=== What to do ===
Reproduce all of the data that follows, character for character.

[Extracted records]
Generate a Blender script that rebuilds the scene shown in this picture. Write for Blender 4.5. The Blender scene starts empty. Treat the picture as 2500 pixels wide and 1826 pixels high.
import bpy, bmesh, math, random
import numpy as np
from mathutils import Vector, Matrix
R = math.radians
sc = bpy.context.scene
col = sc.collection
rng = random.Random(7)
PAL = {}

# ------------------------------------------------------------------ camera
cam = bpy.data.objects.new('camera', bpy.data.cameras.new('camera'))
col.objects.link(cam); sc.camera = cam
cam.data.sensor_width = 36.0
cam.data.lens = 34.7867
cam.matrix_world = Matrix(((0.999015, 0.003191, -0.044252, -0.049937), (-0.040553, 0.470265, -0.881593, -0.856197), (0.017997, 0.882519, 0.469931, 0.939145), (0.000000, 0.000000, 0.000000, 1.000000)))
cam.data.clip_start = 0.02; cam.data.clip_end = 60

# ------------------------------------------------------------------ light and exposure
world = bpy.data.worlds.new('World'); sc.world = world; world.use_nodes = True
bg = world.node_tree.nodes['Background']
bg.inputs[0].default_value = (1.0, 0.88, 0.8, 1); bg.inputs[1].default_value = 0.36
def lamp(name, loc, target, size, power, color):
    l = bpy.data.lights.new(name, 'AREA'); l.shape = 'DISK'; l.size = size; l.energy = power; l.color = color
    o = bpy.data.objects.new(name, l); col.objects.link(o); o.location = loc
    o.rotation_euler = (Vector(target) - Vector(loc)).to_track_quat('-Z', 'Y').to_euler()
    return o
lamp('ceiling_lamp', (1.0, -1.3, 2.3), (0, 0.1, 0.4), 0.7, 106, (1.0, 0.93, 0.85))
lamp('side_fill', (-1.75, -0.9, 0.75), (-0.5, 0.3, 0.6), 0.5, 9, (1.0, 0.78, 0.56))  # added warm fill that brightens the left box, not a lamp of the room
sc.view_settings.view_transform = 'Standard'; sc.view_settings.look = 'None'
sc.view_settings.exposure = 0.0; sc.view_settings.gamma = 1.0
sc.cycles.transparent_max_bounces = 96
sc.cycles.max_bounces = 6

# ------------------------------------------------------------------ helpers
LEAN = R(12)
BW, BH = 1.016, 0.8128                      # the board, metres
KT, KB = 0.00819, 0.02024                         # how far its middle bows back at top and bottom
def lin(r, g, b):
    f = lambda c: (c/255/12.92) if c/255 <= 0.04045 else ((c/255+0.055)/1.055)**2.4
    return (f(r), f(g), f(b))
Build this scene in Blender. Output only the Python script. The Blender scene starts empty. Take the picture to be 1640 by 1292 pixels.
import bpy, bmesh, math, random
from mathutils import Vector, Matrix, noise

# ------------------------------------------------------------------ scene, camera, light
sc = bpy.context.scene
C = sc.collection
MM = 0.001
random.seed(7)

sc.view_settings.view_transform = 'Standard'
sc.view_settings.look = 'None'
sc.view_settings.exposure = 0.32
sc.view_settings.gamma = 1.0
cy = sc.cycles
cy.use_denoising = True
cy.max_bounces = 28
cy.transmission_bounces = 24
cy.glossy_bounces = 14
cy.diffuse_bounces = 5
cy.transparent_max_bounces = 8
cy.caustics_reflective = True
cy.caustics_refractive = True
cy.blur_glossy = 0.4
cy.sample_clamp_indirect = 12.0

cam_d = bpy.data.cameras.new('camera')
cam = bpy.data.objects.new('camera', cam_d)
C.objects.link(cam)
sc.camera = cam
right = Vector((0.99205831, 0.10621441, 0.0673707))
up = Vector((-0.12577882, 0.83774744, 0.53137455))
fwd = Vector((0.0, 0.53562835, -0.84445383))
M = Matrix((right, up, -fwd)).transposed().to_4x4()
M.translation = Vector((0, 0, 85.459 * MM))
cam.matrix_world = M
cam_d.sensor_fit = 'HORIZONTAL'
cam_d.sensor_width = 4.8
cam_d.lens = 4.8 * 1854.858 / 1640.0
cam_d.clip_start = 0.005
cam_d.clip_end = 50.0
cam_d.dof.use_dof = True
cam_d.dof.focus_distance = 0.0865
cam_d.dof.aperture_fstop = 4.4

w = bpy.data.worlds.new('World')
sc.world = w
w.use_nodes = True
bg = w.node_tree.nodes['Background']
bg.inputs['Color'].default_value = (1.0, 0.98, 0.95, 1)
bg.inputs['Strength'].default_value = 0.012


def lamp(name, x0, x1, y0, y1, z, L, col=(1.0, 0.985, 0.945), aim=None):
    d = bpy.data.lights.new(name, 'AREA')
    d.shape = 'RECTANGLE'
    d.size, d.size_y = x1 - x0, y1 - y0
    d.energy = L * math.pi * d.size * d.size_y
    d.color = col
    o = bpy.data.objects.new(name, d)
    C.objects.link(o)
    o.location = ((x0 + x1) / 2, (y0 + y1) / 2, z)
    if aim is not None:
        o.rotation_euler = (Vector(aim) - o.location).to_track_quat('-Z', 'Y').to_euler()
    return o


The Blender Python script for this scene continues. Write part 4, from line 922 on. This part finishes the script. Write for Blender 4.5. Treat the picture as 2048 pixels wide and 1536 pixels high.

=== Final result ===
Generate a Blender script that rebuilds the scene shown in this picture. Write for Blender 4.5. The Blender scene starts empty. Treat the picture as 2500 pixels wide and 1826 pixels high.
import bpy, bmesh, math, random
import numpy as np
from mathutils import Vector, Matrix
R = math.radians
sc = bpy.context.scene
col = sc.collection
rng = random.Random(7)
PAL = {}

# ------------------------------------------------------------------ camera
cam = bpy.data.objects.new('camera', bpy.data.cameras.new('camera'))
col.objects.link(cam); sc.camera = cam
cam.data.sensor_width = 36.0
cam.data.lens = 34.7867
cam.matrix_world = Matrix(((0.999015, 0.003191, -0.044252, -0.049937), (-0.040553, 0.470265, -0.881593, -0.856197), (0.017997, 0.882519, 0.469931, 0.939145), (0.000000, 0.000000, 0.000000, 1.000000)))
cam.data.clip_start = 0.02; cam.data.clip_end = 60

# ------------------------------------------------------------------ light and exposure
world = bpy.data.worlds.new('World'); sc.world = world; world.use_nodes = True
bg = world.node_tree.nodes['Background']
bg.inputs[0].default_value = (1.0, 0.88, 0.8, 1); bg.inputs[1].default_value = 0.36
def lamp(name, loc, target, size, power, color):
    l = bpy.data.lights.new(name, 'AREA'); l.shape = 'DISK'; l.size = size; l.energy = power; l.color = color
    o = bpy.data.objects.new(name, l); col.objects.link(o); o.location = loc
    o.rotation_euler = (Vector(target) - Vector(loc)).to_track_quat('-Z', 'Y').to_euler()
    return o
lamp('ceiling_lamp', (1.0, -1.3, 2.3), (0, 0.1, 0.4), 0.7, 106, (1.0, 0.93, 0.85))
lamp('side_fill', (-1.75, -0.9, 0.75), (-0.5, 0.3, 0.6), 0.5, 9, (1.0, 0.78, 0.56))  # added warm fill that brightens the left box, not a lamp of the room
sc.view_settings.view_transform = 'Standard'; sc.view_settings.look = 'None'
sc.view_settings.exposure = 0.0; sc.view_settings.gamma = 1.0
sc.cycles.transparent_max_bounces = 96
sc.cycles.max_bounces = 6

# ------------------------------------------------------------------ helpers
LEAN = R(12)
BW, BH = 1.016, 0.8128                      # the board, metres
KT, KB = 0.00819, 0.02024                         # how far its middle bows back at top and bottom
def lin(r, g, b):
    f = lambda c: (c/255/12.92) if c/255 <= 0.04045 else ((c/255+0.055)/1.055)**2.4
    return (f(r), f(g), f(b))
Build this scene in Blender. Output only the Python script. The Blender scene starts empty. Take the picture to be 1640 by 1292 pixels.
import bpy, bmesh, math, random
from mathutils import Vector, Matrix, noise

# ------------------------------------------------------------------ scene, camera, light
sc = bpy.context.scene
C = sc.collection
MM = 0.001
random.seed(7)

sc.view_settings.view_transform = 'Standard'
sc.view_settings.look = 'None'
sc.view_settings.exposure = 0.32
sc.view_settings.gamma = 1.0
cy = sc.cycles
cy.use_denoising = True
cy.max_bounces = 28
cy.transmission_bounces = 24
cy.glossy_bounces = 14
cy.diffuse_bounces = 5
cy.transparent_max_bounces = 8
cy.caustics_reflective = True
cy.caustics_refractive = True
cy.blur_glossy = 0.4
cy.sample_clamp_indirect = 12.0

cam_d = bpy.data.cameras.new('camera')
cam = bpy.data.objects.new('camera', cam_d)
C.objects.link(cam)
sc.camera = cam
right = Vector((0.99205831, 0.10621441, 0.0673707))
up = Vector((-0.12577882, 0.83774744, 0.53137455))
fwd = Vector((0.0, 0.53562835, -0.84445383))
M = Matrix((right, up, -fwd)).transposed().to_4x4()
M.translation = Vector((0, 0, 85.459 * MM))
cam.matrix_world = M
cam_d.sensor_fit = 'HORIZONTAL'
cam_d.sensor_width = 4.8
cam_d.lens = 4.8 * 1854.858 / 1640.0
cam_d.clip_start = 0.005
cam_d.clip_end = 50.0
cam_d.dof.use_dof = True
cam_d.dof.focus_distance = 0.0865
cam_d.dof.aperture_fstop = 4.4

w = bpy.data.worlds.new('World')
sc.world = w
w.use_nodes = True
bg = w.node_tree.nodes['Background']
bg.inputs['Color'].default_value = (1.0, 0.98, 0.95, 1)
bg.inputs['Strength'].default_value = 0.012


def lamp(name, x0, x1, y0, y1, z, L, col=(1.0, 0.985, 0.945), aim=None):
    d = bpy.data.lights.new(name, 'AREA')
    d.shape = 'RECTANGLE'
    d.size, d.size_y = x1 - x0, y1 - y0
    d.energy = L * math.pi * d.size * d.size_y
    d.color = col
    o = bpy.data.objects.new(name, d)
    C.objects.link(o)
    o.location = ((x0 + x1) / 2, (y0 + y1) / 2, z)
    if aim is not None:
        o.rotation_euler = (Vector(aim) - o.location).to_track_quat('-Z', 'Y').to_euler()
    return o


The Blender Python script for this scene continues. Write part 4, from line 922 on. This part finishes the script. Write for Blender 4.5. Treat the picture as 2048 pixels wide and 1536 pixels high.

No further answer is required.